-- DIRECTIVE --
Take the listing from its first line through the line that contains "[(.3, .64)], .28, .06))" and please retype those lines exactly, leaving out the pictures.

-- DATA EXTRACT --
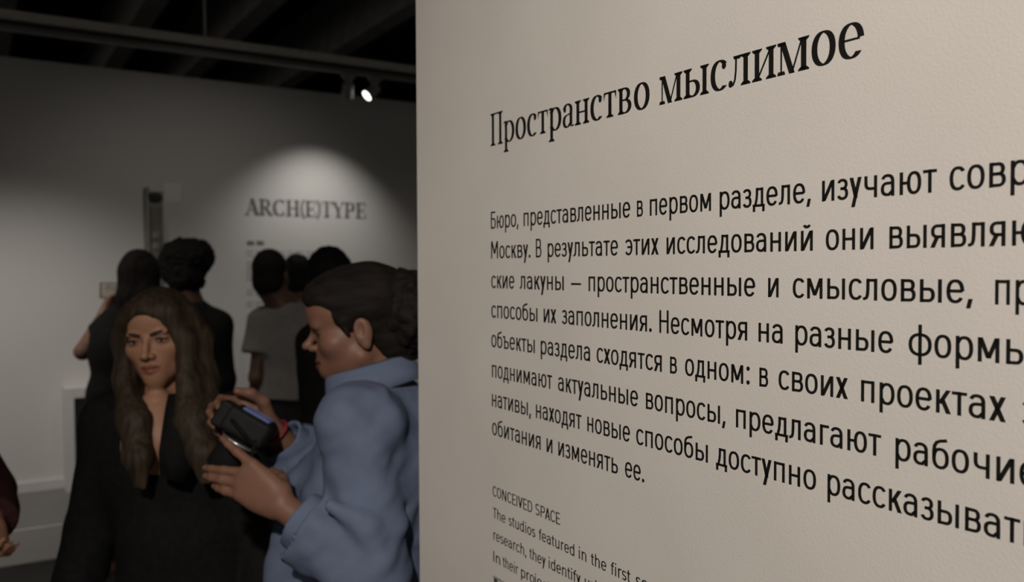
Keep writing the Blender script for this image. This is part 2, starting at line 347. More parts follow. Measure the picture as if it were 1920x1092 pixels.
gs('ь', 1.0, .03, .06, stem(.235, 0, 1), pen([(.25, .565), (.5, .565)] + arc(.53, .30, .29, .268, 85, -85, 22, 2.1) + [(.12, .033)], .22, .06))
gs('ы', 1.44, .03, .03, *[SERIF['ь'][0]], stem(1.19, 0, 1))
gs('л', 1.14, .03, .03, stem(.88, 0, 1), hair_(.30, .965, .9, .965, .07), pen([(.40, .97), (.385, .5), (.34, .22), (.25, .08), (.14, .05)], .085, .075), disc(.12, .12, .105, .115), ser(.46, 1, 0, .2))
gs('и', 1.14, .03, .03, stem(.235, 0, 1), stem(.905, 0, 1), D(.30, .1, .84, .9, .085))
gs('е', .90, .06, .05, pen(arc(.49, .5, .373, .483, 6, 318, 40, 2.1)), hair_(.15, .53, .82, .53, .06))
# display capitals on the far wall
K = 1.0
gs('A', 1.15, .0, .0, D(.14, 0, .56, 1.4, .07), D(1.0, 0, .56, 1.4, .30), hair_(.25, .45, .85, .45, .06), ser(.14, 0, 1, .16), ser(1.0, 0, 1, .24))
gs('R', 1.2, .02, .0, stem(.28, 0, 1.4, .28, hw=.26), pen([(.3, 1.36), (.6, 1.36)] + arc(.6, 1.03, .28, .33, 90, -90, 20, 2.1) + [(.3, .70)], .27, .06), D(.6, .7, 1.05, 0, .28), ser(1.1, 0, 1, .15))
gs('C', 1.15, .04, .03, pen(arc(.62, .7, .47, .675, 48, 312, 36, 2.1), .29, .06), D(.98, 1.38, .98, .98, .06), D(.98, .02, .98, .42, .06))
gs('H', 1.3, .02, .02, stem(.28, 0, 1.4, .28, hw=.26), stem(1.02, 0, 1.4, .28, hw=.26), hair_(.3, .7, 1.0, .7, .06))
gs('(', .45, .0, .0, pen(arc(.62, .66, .47, .95, 120, 240, 24, 2.0), .18, .06)); gs(')', .45, .0, .0, pen(arc(-.17, .66, .47, .95, 60, -60, 24, 2.0), .18, .06))
gs('E', 1.05, .02, .04, stem(.28, 0, 1.4, .28, hw=.26), hair_(.3, 1.37, .96, 1.37, .06), hair_(.3, .7, .75, .7, .06), hair_(.3, .03, 1.0, .03, .06), D(.95, 1.4, .95, 1.02, .06), D(.98, 0, .98, .42, .06), D(.75, .5, .75, .9, .06))
gs('T', 1.1, .0, .0, stem(.55, 0, 1.4, .28, t=False, hw=.26), hair_(.06, 1.37, 1.04, 1.37, .06), D(.09, 1.4, .09, 1.0, .06), D(1.01, 1.4, 1.01, 1.0, .06))
gs('Y', 1.15, .0, .0, stem(.57, 0, .65, .28, t=False, hw=.26), D(.57, .6, .17, 1.4, .30), D(.60, .6, 1.0, 1.4, .07), ser(.17, 1.4, 0, .22), ser(1.0, 1.4, 0, .16))
gs('P', 1.1, .02, .02, stem(.28, 0, 1.4, .28, hw=.26), pen([(.3, 1.36), (.6, 1.36)] + arc(.6, 1.0, .30, .36, 90, -90, 20, 2.1) + [(.3, .64)], .28, .06))

def lay(words, face, xh, h, place, thick, name, m, parent, bold=1.0):
    """one line of lettering; words = (text, s0, s1, letters fitted between s0 and s1)"""
    V = []; F = []
    for (txt, s0, s1, nfit) in words:
        x = 0; pos = []
        for i, ch in enumerate(txt):
            G = face[ch]; x += G[2] if i else 0; pos.append(x); x += G[1] + G[3]
        last = (nfit or len(txt.rstrip(',.'))) - 1
        wd = pos[last] + face[txt[last]][1]
        k = (s1 - s0) / wd if s1 is not None else xh * 0.86
        for i, ch in enumerate(txt):
            for poly in face[ch][0]:
                n = len(poly); b = len(V)
                q = [np.array([s0 + (pos[i] + p[0]) * k, h + p[1] * xh]) for p in poly]
                ar = sum(q[j][0] * q[(j + 1) % n][1] - q[(j + 1) % n][0] * q[j][1] for j in range(n))
                if ar < 0: q = q[::-1]
                V += [place(p[0], p[1], thick) for p in q] + [place(p[0], p[1], -0.0002) for p in q]
                F.append([b + j for j in range(n)])
                for j in range(n): F.append([b + (j + 1) % n, b + j, b + n + j, b + n + (j + 1) % n])
    me = raw_mesh(name, V, F)
    o = link(name, me, m, None, False)
    if parent: child(o, parent)
    return o
head = lay([('Пространство', .0008, .3354, None), ('мыслимое', .351, .5948, None)], SERIF, .0293, .1744, wpt, .0003, 'wall_heading', M_VINYL, None)
tag(head, 'large black serif heading in Cyrillic on the beige wall', 'lettering')
TXT = [
 (.0575, [('Бюро,', .0008, .0672, None), ('представленные', .0857, .3036, None), ('в', .3148, .3248, None), ('первом', .336, .4264, None), ('разделе,', .4379, .5393, None), ('изучают', .5568, .6599, None), ('совреме', .6698, .7111, 3)]),
 (.0153, [('Москву.', .001, .0962, None), ('В', .1148, .1276, None), ('результате', .1417, .2822, None), ('этих', .2948, .3499, None), ('исследований', .3623, .5476, None), ('они', .5608, .6068, None), ('выявляют', .6208, .7112, 6)]),
 (-.0266, [('ские', .0012, .0621, None), ('лакуны', .0756, .1768, None), ('—', .192, .2121, None), ('пространственные', .2272, .4832, None), ('и', .4984, .5106, None), ('смысловые,', .5262, .682, None), ('пред', .7043, None, None)]),
 (-.0687, [('способы', .0008, .118, None), ('их', .1322, .1601, None), ('заполнения.', .1726, .3315, None), ('Несмотря', .3512, .4736, None), ('на', .4872, .5154, None), ('разные', .5293, .625, None), ('формы,', .6379, .7079, 4)]),
 (-.1106, [('объекты', .0004, .1115, None), ('раздела', .1252, .2299, None), ('сходятся', .2426, .3551, None), ('в', .3678, .3782, None), ('одном:', .3901, .4688, 5), ('в', .4885, .4989, None), ('своих', .5108, .5835, None), ('проектах', .5961, .7127, None), ('эт', .7238, None, None)]),
 (-.1536, [('поднимают', .0017, .1508, None), ('актуальные', .1637, .3167, None), ('вопросы,', .3296, .4391, None), ('предлагают', .4597, .6147, None), ('рабочие', .6275, .7191, 6)]),
 (-.1955, [('нативы,', .0013, .0945, None), ('находят', .1136, .2125, None), ('новые', .2242, .303, None), ('способы', .3134, .4228, None), ('доступно', .4338, .5523, None), ('рассказывать', .564, .7233, 11)]),
 (-.2361, [('обитания', .0013, .1245, None), ('и', .1379, .1511, None), ('изменять', .164, .2818, None), ('ее.', .2941, .3212, 2)])]
par = empty('wall_paragraph', wpt(0, 0), 'paragraph of black sans serif Cyrillic text below the serif heading', 'lettering')
for h, ws in TXT: lay(ws, SANS, .0177, h, wpt, .0003, 'text_line', M_VINYL, par)
eh = lay([('CONCEIVED', .0022, .1039, None), ('SPACE', .1115, .1671, None)], SANS, .0110, -.3243, wpt, .0002, 'wall_subheading', M_VINYL, None)
tag(eh, 'small black capitals CONCEIVED SPACE on the beige wall', 'lettering')
ep = empty('wall_caption', wpt(0, -.36), 'small black English text under the words CONCEIVED SPACE', 'lettering')
for h, ws in [(-.3556, [('The', .0028, .0366, None), ('studios', .0447, .111, None), ('featured', .1193, .1974, None), ('in', .2066, .2218, None), ('the', .2307, .2602, None), ('first', .2685, .3033, None), ('section', .3125, .38, None)]),
              (-.387, [('research,', .0037, .0841, 8), ('they', .0967, .1347, None), ('identify', .142, .2099, None), ('urban', .2185, .272, None)]),
              (-.4185, [('In', .0029, .0219, None), ('their', .0286, .0686, None), ('projects', .076, .155, None)]),
              (-.450, [('ways', .0029, .045, None)])]:
    lay(ws, SANS, .0110, h, wpt, .0002, 'text_line', M_VINYL, ep)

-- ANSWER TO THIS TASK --
Keep writing the Blender script for this image. This is part 2, starting at line 347. More parts follow. Measure the picture as if it were 1920x1092 pixels.
gs('ь', 1.0, .03, .06, stem(.235, 0, 1), pen([(.25, .565), (.5, .565)] + arc(.53, .30, .29, .268, 85, -85, 22, 2.1) + [(.12, .033)], .22, .06))
gs('ы', 1.44, .03, .03, *[SERIF['ь'][0]], stem(1.19, 0, 1))
gs('л', 1.14, .03, .03, stem(.88, 0, 1), hair_(.30, .965, .9, .965, .07), pen([(.40, .97), (.385, .5), (.34, .22), (.25, .08), (.14, .05)], .085, .075), disc(.12, .12, .105, .115), ser(.46, 1, 0, .2))
gs('и', 1.14, .03, .03, stem(.235, 0, 1), stem(.905, 0, 1), D(.30, .1, .84, .9, .085))
gs('е', .90, .06, .05, pen(arc(.49, .5, .373, .483, 6, 318, 40, 2.1)), hair_(.15, .53, .82, .53, .06))
# display capitals on the far wall
K = 1.0
gs('A', 1.15, .0, .0, D(.14, 0, .56, 1.4, .07), D(1.0, 0, .56, 1.4, .30), hair_(.25, .45, .85, .45, .06), ser(.14, 0, 1, .16), ser(1.0, 0, 1, .24))
gs('R', 1.2, .02, .0, stem(.28, 0, 1.4, .28, hw=.26), pen([(.3, 1.36), (.6, 1.36)] + arc(.6, 1.03, .28, .33, 90, -90, 20, 2.1) + [(.3, .70)], .27, .06), D(.6, .7, 1.05, 0, .28), ser(1.1, 0, 1, .15))
gs('C', 1.15, .04, .03, pen(arc(.62, .7, .47, .675, 48, 312, 36, 2.1), .29, .06), D(.98, 1.38, .98, .98, .06), D(.98, .02, .98, .42, .06))
gs('H', 1.3, .02, .02, stem(.28, 0, 1.4, .28, hw=.26), stem(1.02, 0, 1.4, .28, hw=.26), hair_(.3, .7, 1.0, .7, .06))
gs('(', .45, .0, .0, pen(arc(.62, .66, .47, .95, 120, 240, 24, 2.0), .18, .06)); gs(')', .45, .0, .0, pen(arc(-.17, .66, .47, .95, 60, -60, 24, 2.0), .18, .06))
gs('E', 1.05, .02, .04, stem(.28, 0, 1.4, .28, hw=.26), hair_(.3, 1.37, .96, 1.37, .06), hair_(.3, .7, .75, .7, .06), hair_(.3, .03, 1.0, .03, .06), D(.95, 1.4, .95, 1.02, .06), D(.98, 0, .98, .42, .06), D(.75, .5, .75, .9, .06))
gs('T', 1.1, .0, .0, stem(.55, 0, 1.4, .28, t=False, hw=.26), hair_(.06, 1.37, 1.04, 1.37, .06), D(.09, 1.4, .09, 1.0, .06), D(1.01, 1.4, 1.01, 1.0, .06))
gs('Y', 1.15, .0, .0, stem(.57, 0, .65, .28, t=False, hw=.26), D(.57, .6, .17, 1.4, .30), D(.60, .6, 1.0, 1.4, .07), ser(.17, 1.4, 0, .22), ser(1.0, 1.4, 0, .16))
gs('P', 1.1, .02, .02, stem(.28, 0, 1.4, .28, hw=.26), pen([(.3, 1.36), (.6, 1.36)] + arc(.6, 1.0, .30, .36, 90, -90, 20, 2.1) + [(.3, .64)], .28, .06))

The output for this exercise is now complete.